As moviegoers make plans to watch summer blockbusters this weekend, there is an additional choice for New Yorkers: Journey to the Stars, the new space show opening July 4 at the Hayden Planetarium in the American Museum of Natural History (AMNH) Rose Center for Earth and Space.

Aside from the three years of planning and 18 months spent making the film, what's special about Journey to the Stars is the international effort that went into producing it, with leading astrophysics groups around the globe contributing the computer simulations derived from observational data. These simulations help scientists gain insight into faraway objects and events—a collision of galaxies, the progression of a supernova explosion, the formation of a planetary system—that they cannot see firsthand.

During its 23-minute running time, the film seeks to capture the entire history of the universe by focusing on stars.

Mordecai-Mark Mac Low and Ben Oppenheimer, resident astrophysicists at AMNH and the co-curators of the show, present a collection of convincing simulations that offer the viewer a state-of-the-art demonstration of astrophysics. "We want people to understand their origins and life-support system," Mac Low says, "and to look at the night sky with a new sense of its depth and variety."

One highlight is a simulation of the interior of the sun, showing its convection and churning magnetic field. The demo came courtesy of Juri Toomre's group at the University of Colorado at Boulder, and required about 14 million hours of supercomputer time spread across four major U.S. supercomputing centers. Hundreds of billions of bytes of data were processed, all of which went into the visualization of the solar interior.

Besides showing how our sun works, the film takes viewers back to the beginning, when, as astronomers understand it, the big bang created the universe some 13 billion years ago. Early on, the universe consisted only of hydrogen, helium and some traces of lithium. With gravity's help, these elements formed the first stars. Some of these early stars were huge, a hundred times as massive as the sun, and lived short, spectacular lives, dying in gigantic explosions known as supernovae.

All the other elements—from carbon to gold and the rest of the periodic table—were created in these cataclysmic stellar deaths. Supernova explosions blew these heavier elements into interstellar space, where they mixed with clouds of primordial hydrogen and helium and were recycled into subsequent generations of stars.

Our sun formed about five billion years ago out of such a cloud. Some of the material settled in a disc around the sun, coalescing into the planets, and eventually the inhabitants of Earth. As the film points out, each of us contains about a teaspoonful of matter made by the first generation of stars.

Given all the actual scientific data that went into the simulations, it is a bit of a tragedy that there is nary a mention in the script of the simulations and their challenging complexity. (Mac Low says that was inadvertently edited out in the final cut.) As our knowledge of astrophysical processes improves with new telescopes and as computers get faster, simulations will become even more detailed. Our understanding of the universe is bound to change, and a reference would have been appropriate.
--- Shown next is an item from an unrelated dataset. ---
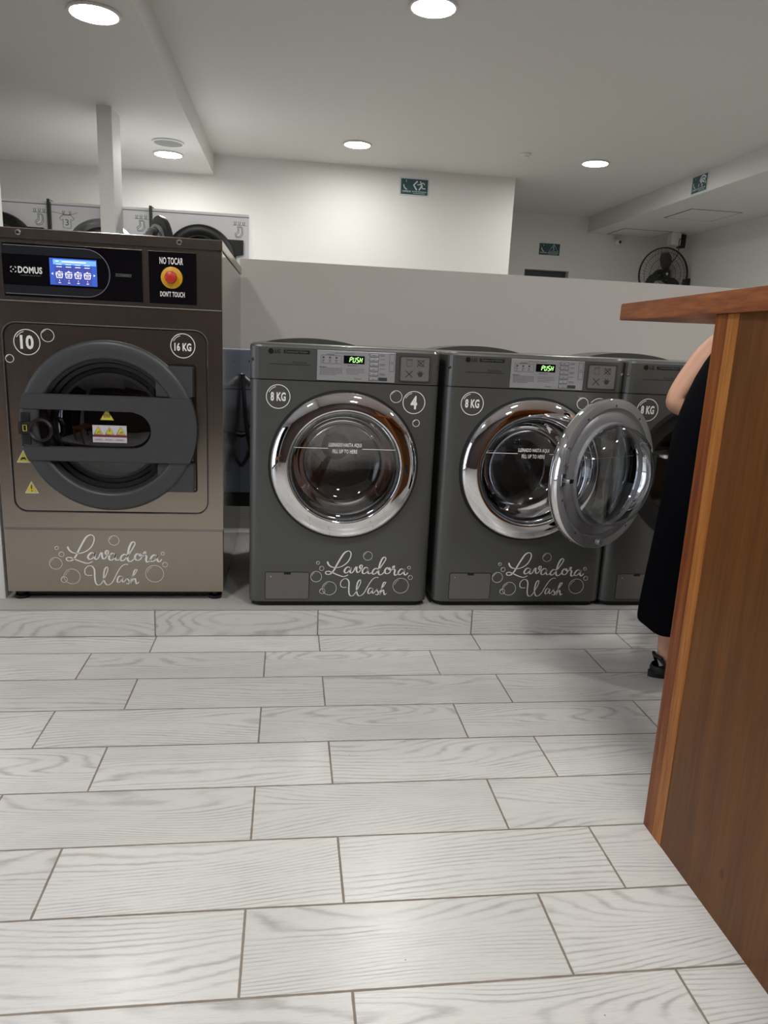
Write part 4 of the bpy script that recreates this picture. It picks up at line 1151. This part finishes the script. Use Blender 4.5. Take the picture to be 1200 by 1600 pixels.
# ================================================================== COUNTER
def counter():
    t = thing('reception_counter', 'tall varnished hardwood counter with an overhanging top at the right', 'counter', (1.5, -2.0, 0))
    L = t.location; zu, zt = 1.2015, 1.245
    xf = 1.014
    b = B(); prism(b, [(1.037, -.686), (.988, -1.40), (.942, -2.07), (.90, -2.68), (.85, -3.4), (1.95, -3.4), (1.95, -.89), (1.286, -.755)], zu, zt, 'XY')
    bmesh.ops.bevel(b, geom=b.edges[:], offset=.002, segments=2, affect='EDGES')
    link('countertop', b, M['wood_top'], t, L)
    b = B(); box(b, xf, xf+.04, -3.35, -1.285, 0, zu); link('side_panel', b, M['wood_panel'], t, L)
    b = B(); box(b, xf-.0015, xf+.042, -1.285, -1.202, 0, zu, .0015); link('edge_plank', b, M['wood_edge'], t, L)
    b = B(); box(b, xf+.04, 1.85, -1.26, -1.22, 0, zu); box(b, 1.81, 1.85, -3.3, -1.26, 0, zu); link('end_panel', b, M['wood_panel'], t, L)
counter()

# ================================================================== PERSON
def ellipse_ring(b, c, rx, ry, tilt, n=36, fold=0., ph=0.):
    """ring around the body axis leaning by tilt in the XZ plane"""
    ring = []
    for i in range(n):
        a = 2*PI*i/n; k = 1+fold*math.sin(a*7+ph)+fold*.6*math.sin(a*3+ph*2)
        lx, ly = rx*math.cos(a)*k, ry*math.sin(a)*k
        ring.append(b.verts.new((c[0]+lx*math.cos(tilt), c[1]+ly, c[2]-lx*math.sin(tilt))))
    return ring
def person():
    PY = -.42
    t = thing('person', 'person in a sleeveless black dress leaning forward behind the end of the counter, elbow back', 'person', (1.54, PY, 0))
    L = t.location.copy()
    bm = B(); lay = bm.verts.layers.skin.verify(); pts = {}
    def v(name, co, r, par=None, root=False, r2=None):
        vv = bm.verts.new(co); s = vv[lay]; s.radius = (r, r2 or r); s.use_root = root
        pts[name] = vv
        if par: bm.edges.new((pts[par], vv))
    v('pelvis', (1.555, PY, .88), .095, root=True, r2=.120)
    v('waist', (1.600, PY, 1.00), .080, 'pelvis', r2=.105)
    v('chest', (1.670, PY, 1.13), .082, 'waist', r2=.110)
    v('neckb', (1.742, PY, 1.222), .055, 'chest')
    v('neck', (1.772, PY, 1.270), .046, 'neckb')
    v('head0', (1.812, PY, 1.325), .066, 'neck')
    v('head1', (1.825, PY, 1.385), .100, 'head0', r2=.086)
    v('head2', (1.822, PY, 1.445), .092, 'head1', r2=.082)
    v('jaw', (1.868, PY, 1.302), .040, 'head0')
    v('chin', (1.888, PY, 1.292), .026, 'jaw')
    # left arm (far side): shoulder, elbow pushed back, forearm forward
    v('shl', (1.690, PY+.155, 1.205), .050, 'chest')
    v('ual', (1.600, PY+.170, 1.12), .050, 'shl')
    v('ell', (1.478, PY+.150, .950), .041, 'ual')
    v('fal', (1.580, PY+.110, .93), .036, 'ell')
    v('wrl', (1.705, PY+.080, .955), .025, 'fal')
    v('hal', (1.77, PY+.075, .97), .030, 'wrl')
    # right arm (near side): resting forward
    v('shr', (1.690, PY-.155, 1.205), .050, 'chest')
    v('elr', (1.80, PY-.19, .97), .037, 'shr')
    v('wrr', (1.97, PY-.14, 1.00), .025, 'elr')
    v('har', (2.03, PY-.12, 1.01), .030, 'wrr')
    for s, y, kx, ax in (('r', .015, 1.55, 1.512), ('l', .12, 1.575, 1.66)):
        v('hip'+s, (1.55, PY+(.0 if s == 'r' else .08)-.04, .80), .080, 'pelvis')
        v('kn'+s, (kx, PY+y, .46), .058, 'hip'+s)
        v('cf'+s, (kx-.02 if s == 'r' else kx+.02, PY+y, .33), .056, 'kn'+s)
        v('an'+s, (ax, PY+y, .095), .036, 'cf'+s)
        v('he'+s, (ax+.005, PY+y, .055), .036, 'an'+s)
        v('ft'+s, (ax+.10, PY+y, .040), .034, 'he'+s)
        v('to'+s, (ax+.175, PY+y, .034), .026, 'ft'+s)
    # fingers
    for s, base, d in (('l', (1.77, PY+.075, .97), 1), ('r', (2.03, PY-.12, 1.01), 1)):
        for k in range(4):
            oy = -.027+k*.018; ln = (.062, .074, .070, .055)[k]
            v('f%s%da' % (s, k), (base[0]+.028, base[1]+oy, base[2]+.004), .0088, 'ha'+s)
            v('f%s%db' % (s, k), (base[0]+.028+ln*.55, base[1]+oy*1.15, base[2]-.006), .0080, 'f%s%da' % (s, k))
            v('f%s%dc' % (s, k), (base[0]+.028+ln, base[1]+oy*1.2, base[2]-.026), .0068, 'f%s%db' % (s, k))
        v('t%sa' % s, (base[0]-.012, base[1]-.036, base[2]-.006), .010, 'ha'+s)
        v('t%sb' % s, (base[0]+.025, base[1]-.058, base[2]-.020), .0085, 't%sa' % s)
    body = link('body', bm, M['skin'], t, L)
    # link() wrote the mesh; recreate modifiers on it
    m1 = body.modifiers.new('skin', 'SKIN'); m1.use_smooth_shade = True
    m2 = body.modifiers.new('subdivision', 'SUBSURF'); m2.levels = 2; m2.render_levels = 2
    # face: nose, lips, ears, eyes, set on the evaluated surface of the head
    from mathutils.bvhtree import BVHTree
    bpy.context.view_layer.update()
    tree = BVHTree.FromObject(body, bpy.context.evaluated_depsgraph_get())
    def fx(dy, z):
        h = tree.ray_cast(Vector((2.3, PY+dy, z))-L, Vector((-1, 0, 0)))[0]
        return (h.x+L.x) if h else 1.90
    b = B(); zs_ = (1.398, 1.385, 1.370, 1.358, 1.350)
    tube(b, [(fx(0, z)+o_, PY, z) for z, o_ in zip(zs_, (-.004, .003, .009, .012, -.002))], [.005, .007, .009, .011, .007], 10)
    link('nose', b, M['skin'], t, L, 60)
    b = B(); tube(b, [(fx(y, 1.322)-.001, PY+y, 1.322+abs(y)*.05) for y in (-.022, -.011, 0, .011, .022)], [.003, .005, .006, .005, .003], 8); link('lips', b, M['lips'], t, L, 60)
    for s in (-1, 1):
        b = B(); lathe(b, [(0, -.010), (.015, -.006), (.019, 0), (.013, .006), (0, .008)], (1.822, PY+s*.072, 1.372), 16, 'Y'); link('ear', b, M['skin'], t, L, 60)
        ex = fx(s*.028, 1.392)-.006
        b = B(); lathe(b, [(0, -.008), (.006, -.006), (.0085, 0), (.006, .006), (0, .008)], (ex, PY+s*.028, 1.392), 14, 'X'); e = link('eye', b, M['vinyl'], t, L, 60)
        b = B(); lathe(b, [(0, .0090), (.0035, .0084), (.0042, .006)], (ex, PY+s*.028, 1.392), 12, 'X'); link('iris', b, M['hair'], e, L, 60)
        b = B(); tube(b, [(fx(s*y, z)-.0005, PY+s*y, z) for y, z in ((.014, 1.408), (.028, 1.412), (.042, 1.406))], .0028, 6); link('eyebrow', b, M['hair'], t, L, 60)
    # hair drawn back and gathered at the nape
    b = B(); bmesh.ops.create_icosphere(b, subdivisions=4, radius=1.)
    for q in b.verts:
        p = q.co.copy(); r = 1+.018*math.sin(p.z*34+p.y*17)
        x, y, z = 1.820+p.x*.098*r, PY+p.y*.092*r, 1.400+p.z*.100*r
        k = max(0., min(1., (p.x-.0)/.3))*max(0., min(1., (.80-p.z)/.25))
        x -= max(0., p.x-.2)*.045; x -= k*p.x*.10; y = PY+(y-PY)*(1-.4*k)
        q.co = Vector((x, y, z))
    bmesh.ops.create_uvsphere(b, u_segments=20, v_segments=12, radius=.036, matrix=Matrix.Translation((1.742, PY, 1.372)))
    link('hair', b, M['hair'], t, L, 180)
    # dress: lofted skirt and bodice
    b = B(); rings = []
    prof = [  # centre x, z, rx, ry, tilt, fold
        (1.548, .235, .150, .185, -.30, .030), (1.550, .300, .146, .185, -.24, .026), (1.552, .400, .134, .182, -.12, .020),
        (1.553, .560, .120, .172, 0, .012), (1.556, .700, .116, .165, .04, .006), (1.566, .820, .128, .165, .10, .002), (1.586, .900, .138, .155, .25, 0),
        (1.602, 1.00, .128, .142, .5, 0), (1.644, 1.085, .118, .144, .62, 0), (1.680, 1.150, .104, .150, .68, 0), (1.715, 1.195, .085, .150, .7, 0), (1.745, 1.225, .060, .110, .7, 0)]
    for k, (x, z, rx, ry, ti, fo) in enumerate(prof): rings.append(ellipse_ring(b, (x, PY, z), rx, ry, ti, 56, fo, 1.3))
    for A, Bq in zip(rings[:-1], rings[1:]):
        for i in range(56): b.faces.new((A[i], A[(i+1) % 56], Bq[(i+1) % 56], Bq[i]))
    d = link('dress', b, M['dress'], t, L, 180)
    so = d.modifiers.new('thickness', 'SOLIDIFY'); so.thickness = .004
    ss = d.modifiers.new('subdivision', 'SUBSURF'); ss.levels = 1; ss.render_levels = 1
    # sandals
    for y, ax in ((.015, 1.512), (.12, 1.66)):
        b = B(); prof2 = []
        for i in range(24):
            a = 2*PI*i/24; r = .045 if math.cos(a) < 0 else .043
            prof2.append((ax+.075+math.cos(a)*.135, PY+y+math.sin(a)*(.040+.006*math.cos(a))))
        prism(b, prof2, .0, .022, 'XY')
        sh = link('sandal', b, M['rubber'], t, L, 40)
        b = B()
        tube(b, [(ax-.030, PY+y-.030, .075), (ax-.042, PY+y, .080), (ax-.030, PY+y+.030, .075)], .007, 8)
        tube(b, catmull([(ax+.0, PY+y-.045, .015), (ax-.022, PY+y-.036, .06), (ax-.042, PY+y, .080), (ax-.022, PY+y+.036, .06), (ax+.0, PY+y+.045, .015)], 5), .006, 8)
        link('ankle_strap', b, M['rubber'], sh, (0, 0, 0), 60); b = B()
        lathe(b, [(.0, .018), (.040, .018), (.042, .030), (.038, .042)], (ax-.008, PY+y, 0), 20, 'Z', PI*.5, PI*1.5)
        link('heel_cup', b, M['rubber'], sh, (0, 0, 0), 60); b = B()
        tube(b, catmull([(ax+.10, PY+y-.044, .015), (ax+.10, PY+y-.030, .062), (ax+.10, PY+y, .076), (ax+.10, PY+y+.030, .062), (ax+.10, PY+y+.044, .015)], 5), .010, 8)
        link('strap', b, M['rubber'], sh, (0, 0, 0), 60)
    t.location.x -= .032
person()

# ================================================================== BEHIND THE CAMERA (seen in the chrome and steel)
b = B(); box(b, 1.9, 4.3, YF+.02, YF+.5, 0, 2.3, .01); o = link('timber_cabinet', b, M['wood_far']); tag(o, 'tall brown timber cabinet against the dark wall behind the viewer', 'cabinet')

t = thing('wooden_bench', 'low brown wooden bench by the shop front, behind the viewer', 'bench', (-1.9, -2.6, 0))
b = B(); box(b, -2.15, -1.65, -3.3, -1.9, .40, .45, .006); link('seat', b, M['wood_far'], t)
for bx, by in ((-2.12, -3.27), (-1.74, -3.27), (-2.12, -1.99), (-1.74, -1.99)):
    b = B(); box(b, bx, bx+.06, by, by+.06, 0, .40, .003); link('leg', b, M['wood_far'], t)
That's a minor quibble, though, especially considering how much the AMNH's new space show has to offer. Scientists who may understand stellar lifecycles will still enjoy seeing computer-intensive simulations of astrophysical phenomena, whereas laypersons should find the material highly accessible. Entertainer Whoopi Goldberg's narration makes the complex topics seem like a thrilling tale told around a campfire. One suspects that for some younger viewers this 23-minute trip into the cosmos may lead to a lifelong journey into astronomy.